Per Marx l’alienazione capitalistica è un male necessario per il suo definitivo superamento in un bene più elevato e il proletariato, in quanto oggetto del massimo sfruttamento da parte del capitale, rappresenta il nuovo popolo eletto, chiamato a emancipare l’intera società.

Che ruolo ha la politica in questa prospettiva?

In Marx non c’è posto per una teoria della politica. Il rovesciamento del modo di produzione capitalistico comporta pure l’estinzione dello Stato e quindi il venir meno della politica in quanto mediazione tra interessi diversi. Capitale, altari e Stato scompaiono e la politica muore con loro, anche se la grande industria, con le sue leggi, continua a crescere per soddisfare bisogni potenzialmente infiniti.
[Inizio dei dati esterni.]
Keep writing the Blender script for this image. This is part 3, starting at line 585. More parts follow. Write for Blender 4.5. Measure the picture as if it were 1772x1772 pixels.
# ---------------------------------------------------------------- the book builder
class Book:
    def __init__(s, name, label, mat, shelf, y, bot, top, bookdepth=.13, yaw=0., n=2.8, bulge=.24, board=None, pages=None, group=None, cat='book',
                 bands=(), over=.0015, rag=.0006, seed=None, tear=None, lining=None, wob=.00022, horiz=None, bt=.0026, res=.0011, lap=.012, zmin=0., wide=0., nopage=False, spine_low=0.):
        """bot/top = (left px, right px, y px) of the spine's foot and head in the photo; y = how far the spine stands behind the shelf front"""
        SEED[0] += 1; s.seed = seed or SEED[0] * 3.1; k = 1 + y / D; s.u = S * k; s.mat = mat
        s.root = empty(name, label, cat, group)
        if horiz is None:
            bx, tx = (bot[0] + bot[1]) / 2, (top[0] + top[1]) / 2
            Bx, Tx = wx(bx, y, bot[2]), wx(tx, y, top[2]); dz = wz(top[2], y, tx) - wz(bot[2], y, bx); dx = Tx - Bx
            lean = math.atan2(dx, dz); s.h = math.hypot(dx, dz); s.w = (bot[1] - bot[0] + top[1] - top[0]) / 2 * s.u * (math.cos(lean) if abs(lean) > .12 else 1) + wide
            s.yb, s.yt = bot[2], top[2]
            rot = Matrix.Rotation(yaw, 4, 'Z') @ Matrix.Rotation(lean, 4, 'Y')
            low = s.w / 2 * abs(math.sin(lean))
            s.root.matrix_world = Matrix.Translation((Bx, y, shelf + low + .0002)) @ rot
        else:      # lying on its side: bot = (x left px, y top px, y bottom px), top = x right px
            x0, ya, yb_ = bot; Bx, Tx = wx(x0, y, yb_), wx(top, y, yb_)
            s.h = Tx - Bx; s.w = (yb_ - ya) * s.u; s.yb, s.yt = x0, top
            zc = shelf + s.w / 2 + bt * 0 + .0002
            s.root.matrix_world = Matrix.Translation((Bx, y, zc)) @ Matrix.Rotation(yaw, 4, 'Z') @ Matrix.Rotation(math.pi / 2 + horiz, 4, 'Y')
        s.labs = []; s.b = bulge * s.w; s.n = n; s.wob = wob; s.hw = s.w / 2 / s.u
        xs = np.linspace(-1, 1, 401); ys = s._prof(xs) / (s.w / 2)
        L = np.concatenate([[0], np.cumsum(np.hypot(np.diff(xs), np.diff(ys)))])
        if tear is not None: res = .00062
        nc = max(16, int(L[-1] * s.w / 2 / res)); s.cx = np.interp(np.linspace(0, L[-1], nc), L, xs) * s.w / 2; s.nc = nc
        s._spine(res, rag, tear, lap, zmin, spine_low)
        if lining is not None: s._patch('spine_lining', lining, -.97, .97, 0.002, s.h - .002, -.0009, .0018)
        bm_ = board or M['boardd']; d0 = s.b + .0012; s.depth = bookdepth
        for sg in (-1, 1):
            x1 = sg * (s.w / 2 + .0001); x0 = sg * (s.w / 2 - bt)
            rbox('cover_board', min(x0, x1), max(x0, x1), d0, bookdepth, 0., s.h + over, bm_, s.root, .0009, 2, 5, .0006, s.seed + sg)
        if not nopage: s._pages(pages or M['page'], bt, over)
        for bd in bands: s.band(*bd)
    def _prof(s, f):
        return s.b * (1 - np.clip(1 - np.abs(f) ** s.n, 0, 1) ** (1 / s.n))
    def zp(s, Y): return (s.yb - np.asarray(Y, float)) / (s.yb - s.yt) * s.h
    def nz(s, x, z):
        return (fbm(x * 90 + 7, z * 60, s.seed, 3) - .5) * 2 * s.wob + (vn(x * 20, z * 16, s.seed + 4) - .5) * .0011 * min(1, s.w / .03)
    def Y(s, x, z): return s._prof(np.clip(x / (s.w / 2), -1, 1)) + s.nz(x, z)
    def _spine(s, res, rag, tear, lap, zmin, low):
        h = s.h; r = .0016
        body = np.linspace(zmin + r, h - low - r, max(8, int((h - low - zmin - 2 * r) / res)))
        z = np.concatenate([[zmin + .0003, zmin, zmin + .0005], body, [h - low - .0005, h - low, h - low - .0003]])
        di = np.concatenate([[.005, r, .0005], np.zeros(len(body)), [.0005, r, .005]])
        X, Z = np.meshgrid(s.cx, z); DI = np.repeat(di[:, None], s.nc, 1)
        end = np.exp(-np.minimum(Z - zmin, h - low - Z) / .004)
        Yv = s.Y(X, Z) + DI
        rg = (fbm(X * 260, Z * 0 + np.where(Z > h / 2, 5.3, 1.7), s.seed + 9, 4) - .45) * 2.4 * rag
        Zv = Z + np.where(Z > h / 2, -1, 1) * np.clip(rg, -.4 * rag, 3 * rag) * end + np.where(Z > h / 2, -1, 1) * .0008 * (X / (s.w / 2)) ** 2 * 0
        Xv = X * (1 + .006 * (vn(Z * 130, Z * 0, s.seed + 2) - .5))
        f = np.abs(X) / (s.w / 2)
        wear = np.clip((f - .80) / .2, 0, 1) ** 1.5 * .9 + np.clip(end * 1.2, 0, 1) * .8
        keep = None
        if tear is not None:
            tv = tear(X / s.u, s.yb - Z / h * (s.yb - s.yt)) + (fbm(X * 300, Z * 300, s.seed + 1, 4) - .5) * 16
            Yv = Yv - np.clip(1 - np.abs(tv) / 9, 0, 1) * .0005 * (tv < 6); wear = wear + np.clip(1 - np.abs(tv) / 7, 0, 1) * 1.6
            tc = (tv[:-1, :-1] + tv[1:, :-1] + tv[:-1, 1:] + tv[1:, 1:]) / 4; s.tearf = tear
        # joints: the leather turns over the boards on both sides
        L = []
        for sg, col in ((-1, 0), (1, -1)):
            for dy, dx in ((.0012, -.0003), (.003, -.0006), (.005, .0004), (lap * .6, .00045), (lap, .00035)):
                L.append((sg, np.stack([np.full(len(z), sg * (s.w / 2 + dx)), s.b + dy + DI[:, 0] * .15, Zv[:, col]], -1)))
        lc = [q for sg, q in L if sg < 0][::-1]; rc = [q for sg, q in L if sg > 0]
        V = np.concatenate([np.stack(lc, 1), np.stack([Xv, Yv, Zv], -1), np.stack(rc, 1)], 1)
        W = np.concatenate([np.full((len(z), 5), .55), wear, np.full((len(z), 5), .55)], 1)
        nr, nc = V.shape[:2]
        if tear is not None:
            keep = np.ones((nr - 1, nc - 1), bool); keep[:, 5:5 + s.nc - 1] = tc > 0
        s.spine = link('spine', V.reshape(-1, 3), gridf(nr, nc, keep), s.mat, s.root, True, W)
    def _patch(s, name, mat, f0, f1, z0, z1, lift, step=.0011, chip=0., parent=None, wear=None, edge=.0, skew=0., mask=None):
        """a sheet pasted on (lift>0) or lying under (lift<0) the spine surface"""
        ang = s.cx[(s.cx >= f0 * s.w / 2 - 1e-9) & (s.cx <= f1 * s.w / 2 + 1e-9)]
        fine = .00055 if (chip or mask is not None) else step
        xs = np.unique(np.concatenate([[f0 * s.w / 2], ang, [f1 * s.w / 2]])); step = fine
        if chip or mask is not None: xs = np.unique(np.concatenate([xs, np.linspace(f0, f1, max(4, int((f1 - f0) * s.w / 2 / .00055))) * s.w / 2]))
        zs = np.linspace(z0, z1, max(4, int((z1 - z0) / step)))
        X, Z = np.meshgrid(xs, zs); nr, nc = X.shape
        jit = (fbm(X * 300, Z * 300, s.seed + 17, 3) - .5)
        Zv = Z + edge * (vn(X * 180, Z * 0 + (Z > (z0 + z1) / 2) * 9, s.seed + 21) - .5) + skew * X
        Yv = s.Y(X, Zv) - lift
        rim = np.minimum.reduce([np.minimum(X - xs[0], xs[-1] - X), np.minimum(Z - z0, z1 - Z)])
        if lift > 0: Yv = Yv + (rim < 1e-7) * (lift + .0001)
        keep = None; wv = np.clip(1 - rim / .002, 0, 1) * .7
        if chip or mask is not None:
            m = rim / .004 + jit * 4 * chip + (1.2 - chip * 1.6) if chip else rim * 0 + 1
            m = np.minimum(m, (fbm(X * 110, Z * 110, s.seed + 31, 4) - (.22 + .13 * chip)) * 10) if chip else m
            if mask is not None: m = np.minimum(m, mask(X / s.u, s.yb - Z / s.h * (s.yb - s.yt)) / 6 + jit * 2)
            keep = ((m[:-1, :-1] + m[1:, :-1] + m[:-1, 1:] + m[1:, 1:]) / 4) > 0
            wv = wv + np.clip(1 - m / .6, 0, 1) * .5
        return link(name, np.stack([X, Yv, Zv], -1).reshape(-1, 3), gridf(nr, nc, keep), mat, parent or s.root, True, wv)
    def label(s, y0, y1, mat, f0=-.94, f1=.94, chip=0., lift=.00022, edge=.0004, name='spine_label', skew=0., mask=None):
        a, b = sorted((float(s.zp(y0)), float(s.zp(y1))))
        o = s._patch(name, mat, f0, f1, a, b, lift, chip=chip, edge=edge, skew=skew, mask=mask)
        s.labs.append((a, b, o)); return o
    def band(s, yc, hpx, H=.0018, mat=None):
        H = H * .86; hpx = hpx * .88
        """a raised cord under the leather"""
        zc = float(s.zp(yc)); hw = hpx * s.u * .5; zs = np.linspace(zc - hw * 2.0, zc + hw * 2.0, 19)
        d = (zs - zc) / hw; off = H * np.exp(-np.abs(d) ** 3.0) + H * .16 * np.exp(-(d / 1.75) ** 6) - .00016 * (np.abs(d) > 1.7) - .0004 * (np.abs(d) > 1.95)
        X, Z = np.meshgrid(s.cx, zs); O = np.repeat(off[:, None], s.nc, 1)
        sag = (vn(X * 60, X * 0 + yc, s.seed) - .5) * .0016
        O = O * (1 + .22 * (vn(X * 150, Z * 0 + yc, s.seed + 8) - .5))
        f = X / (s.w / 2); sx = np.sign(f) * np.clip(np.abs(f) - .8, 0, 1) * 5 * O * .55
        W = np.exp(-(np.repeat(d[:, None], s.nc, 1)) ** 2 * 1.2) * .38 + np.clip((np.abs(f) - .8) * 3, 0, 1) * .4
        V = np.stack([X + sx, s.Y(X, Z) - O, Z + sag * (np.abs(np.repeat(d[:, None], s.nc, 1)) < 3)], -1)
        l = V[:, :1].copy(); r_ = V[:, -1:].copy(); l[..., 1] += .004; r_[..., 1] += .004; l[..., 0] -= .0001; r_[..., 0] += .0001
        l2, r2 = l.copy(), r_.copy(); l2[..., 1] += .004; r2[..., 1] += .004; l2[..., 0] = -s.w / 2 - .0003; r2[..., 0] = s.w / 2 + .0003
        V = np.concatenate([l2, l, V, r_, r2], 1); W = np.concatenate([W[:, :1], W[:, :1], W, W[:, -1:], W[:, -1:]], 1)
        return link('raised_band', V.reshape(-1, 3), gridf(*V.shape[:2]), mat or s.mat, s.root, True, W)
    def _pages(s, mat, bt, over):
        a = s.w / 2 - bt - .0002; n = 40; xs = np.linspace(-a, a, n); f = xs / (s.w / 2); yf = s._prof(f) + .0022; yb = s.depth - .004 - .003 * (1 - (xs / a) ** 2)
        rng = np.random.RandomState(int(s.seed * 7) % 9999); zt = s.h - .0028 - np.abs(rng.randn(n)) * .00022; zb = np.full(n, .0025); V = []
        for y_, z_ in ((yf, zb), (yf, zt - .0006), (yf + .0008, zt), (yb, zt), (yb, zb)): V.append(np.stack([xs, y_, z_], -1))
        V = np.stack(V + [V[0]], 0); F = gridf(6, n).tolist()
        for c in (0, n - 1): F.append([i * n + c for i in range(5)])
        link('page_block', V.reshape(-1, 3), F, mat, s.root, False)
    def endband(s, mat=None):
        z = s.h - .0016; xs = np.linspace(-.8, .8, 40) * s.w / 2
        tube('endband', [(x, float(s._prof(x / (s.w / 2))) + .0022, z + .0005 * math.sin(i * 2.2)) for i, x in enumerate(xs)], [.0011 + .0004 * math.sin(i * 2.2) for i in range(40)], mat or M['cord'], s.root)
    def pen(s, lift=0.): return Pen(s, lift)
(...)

È la contraddizione, messa a fuoco con estrema lucidità dal grande filosofo del diritto austriaco Hans Kelsen, tra la teoria economica e la teoria politica del marxismo.

500 anni fa Machiavelli scriveva il Principe, ponendo le fondamenta della politica moderna. Marx se ne occupa?

No. Non cita mai nelle sue opere (e non è un caso) il nostro Machiavelli e non ha quindi occasione di confrontarsi con le sue ricerche e in particolare con la scoperta della secolarizzazione della politica nella società moderna, come conseguenza della sua progressiva emancipazione dalla sfera religiosa. Nel sistema di Marx non c’è spazio per quella grande conquista teorica e pratica rappresentata dall’autonomia della politica, dalla quale discendono tutte le dichiarazioni dei diritti che sono alla base delle costituzioni del mondo occidentale.

La scomparsa della politica profetizzata da Marx ci dice qualcosa sulla sua crisi oggi nel nostro Paese?

È vero, viviamo tempi di crisi della politica, in particolare in Italia, ma più in generale in tutto il mondo occidentale, come se il liberalismo democratico-sociale, nelle sue diverse versioni nazionali, non fosse più in grado di sostenere il confronto con la crisi economica e il progressivo arretramento del welfare. Alla voce sempre più flebile della politica si affianca la voce sempre più forte dei tecnocrati, mentre riprendono fiato autori neoanarchici, pronti a illustrarci come rifiutare ogni cooperazione al funzionamento del sistema per realizzare la sua implosione.

Come conseguenza della crisi radicale del sistema dei partiti, questo rifiuto ha trovato un seguito di massa proprio nel nostro Paese, utilizzando le forme dell’egualitarismo ambiguo della rete, un egualitarismo che, paradossalmente, proprio per la volatilità del mezzo utilizzato, si traduce (è il nostro caso) in un esasperato culto verticistico della personalità.

Insomma, leggendo Marx si scopre che non c’è niente di nuovo sotto il sole?

Proprio così. Sembrano discorsi nuovi, ma lo studio di Marx ci mostra che sono discorsi vecchi, viziati da contraddizioni insanabili, riproposti per di più in versioni unilaterali e semplificate, che non hanno certo il fascino del sistema totalizzante del fondatore del “socialismo scientifico”. Le risposte alla crisi della politica, almeno fino a quando non vivremo in un mondo angelicato o di puri spiriti, possono venire solo dalla politica stessa, a meno di non rinunciare alla democrazia così come noi la conosciamo. Ma il buio del “secolo breve” appena trascorso ha dimostrato anche ai più ottimisti che la Civitas Dei non è di questo mondo.